A report released last year by the American Institutes for Research as a result of the lawsuit showed Delaware was underfunding high-needs students by $600 million to $1 billion.
Delaware is required to invest more money in public education due to a legal settlement with the American Civil Liberties Union of Delaware and others. Civil rights groups sued the state in 2018, alleging it was persistently underfunding disadvantaged public school students. The parties settled in 2020.
As part of the deal, the state had to provide $25 million in Opportunity Funding, which is equity dollars for low-income students, and was required to eventually reach $60 million in fiscal year 2025. The Delaware Department of Education said Opportunity Funding is at $63 million.
State Sen. Sturgeon said she doesn’t want people to get entrenched into taking sides on one formula over another.
“I think that if we continue to talk about student versus unit based as a binary choice rather than talk about what elements of the current system we have are working and we want to keep or keep some version of and what elements of alternative funding systems we want to introduce, then we’re going to always run into these impasses between different groups,” she said.
Sturgeon and Taylor Hawk, a commissioner and director of legislative and political strategy for the Delaware State Education Association, said they welcome Marten’s perspective, but they also hope Marten listens to people on the ground.

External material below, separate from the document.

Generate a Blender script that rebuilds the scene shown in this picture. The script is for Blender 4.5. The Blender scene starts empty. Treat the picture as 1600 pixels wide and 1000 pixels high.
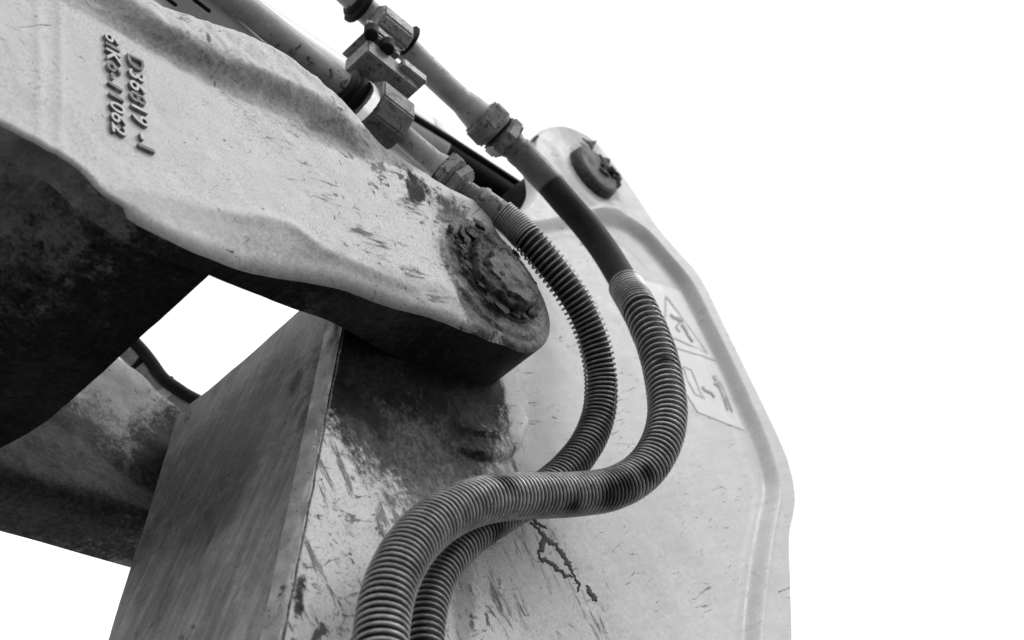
import bpy, bmesh, math, random
import numpy as np
from mathutils import Vector, Matrix, noise
from mathutils.geometry import delaunay_2d_cdt
random.seed(7); rng = np.random.default_rng(7)
R = math.radians
scene = bpy.context.scene
COL = scene.collection

# ------------------------------------------------------------------ camera
# world frame: x runs along the machine, y across it (away from the viewer), z up
FPX = 2400.0                                   # focal length in pixels of a 1600 wide picture
dc = np.array([-3805.0, 2960.0, FPX]); dc /= np.linalg.norm(dc)
el = math.atan2(dc[1], dc[2])                  # the camera looks up this steeply
CAMZ = 1.6
hx = -dc[0]; hy = math.sqrt(1 - hx * hx)
CR = Vector((hy, -hx, 0))                      # right, forward and down of the camera in world axes
CF = Vector((hx * math.cos(el), hy * math.cos(el), math.sin(el)))
CD = Vector((hx * math.sin(el), hy * math.sin(el), -math.cos(el)))
cam_d = bpy.data.cameras.new('camera'); cam = bpy.data.objects.new('camera', cam_d); COL.objects.link(cam)
cam.matrix_world = Matrix(((CR.x, -CD.x, -CF.x, 0), (CR.y, -CD.y, -CF.y, 0), (CR.z, -CD.z, -CF.z, CAMZ), (0, 0, 0, 1)))
cam_d.sensor_width = 36; cam_d.lens = 36 * FPX / 1600
cam_d.clip_start = 0.05; cam_d.clip_end = 3000
cam_d.dof.use_dof = True; cam_d.dof.focus_distance = 2.25; cam_d.dof.aperture_fstop = 4.5
scene.camera = cam

# ------------------------------------------------------------------ light
SUN_EL, SUN_AZ = R(52), R(-62)                 # azimuth from +x, counterclockwise
world = bpy.data.worlds.new('World'); scene.world = world; world.use_nodes = True
wn = world.node_tree; wn.nodes.clear()
sky = wn.nodes.new('ShaderNodeTexSky'); sky.sky_type = 'NISHITA'; sky.sun_disc = False
sky.sun_elevation = SUN_EL; sky.sun_rotation = math.pi / 2 - SUN_AZ
sky.air_density = 1.0; sky.dust_density = 1.0; sky.ozone_density = 1.0
bw = wn.nodes.new('ShaderNodeRGBToBW'); bg = wn.nodes.new('ShaderNodeBackground'); bg.inputs[1].default_value = 0.13
ov = wn.nodes.new('ShaderNodeMix'); ov.data_type = 'FLOAT'; ov.inputs[0].default_value = 0.93; ov.inputs[3].default_value = 8.6   # even white cloud cover over the clear sky
wo = wn.nodes.new('ShaderNodeOutputWorld')
wn.links.new(sky.outputs[0], bw.inputs[0]); wn.links.new(bw.outputs[0], ov.inputs[2]); wn.links.new(ov.outputs[0], bg.inputs[0]); wn.links.new(bg.outputs[0], wo.inputs[0])
sd = bpy.data.lights.new('sun', 'SUN'); sd.energy = 0.9; sd.angle = R(25); sd.color = (1, 1, 1)
sun = bpy.data.objects.new('sun', sd); COL.objects.link(sun)
sv = Vector((math.cos(SUN_EL) * math.cos(SUN_AZ), math.cos(SUN_EL) * math.sin(SUN_AZ), math.sin(SUN_EL)))
sun.rotation_euler = sv.to_track_quat('Z', 'Y').to_euler()
scene.view_settings.view_transform = 'Standard'; scene.view_settings.look = 'None'
scene.view_settings.exposure = 0.34; scene.view_settings.gamma = 1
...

“I think that there is definitely an appetite for change,” Hawk said. “But we believe that making sure that change is successful and in the best interest of students will require the next administration to work collaboratively with educators, with district leaders, with parents and with community organizations to make sure that that we build the buy-in that’s needed to make any kind of transformational change work.”
Marten said she is sensitive to the fact that she is coming into the state as an outsider. But she said she also understands time is of the essence.
“Frankly, students are waiting,” she said.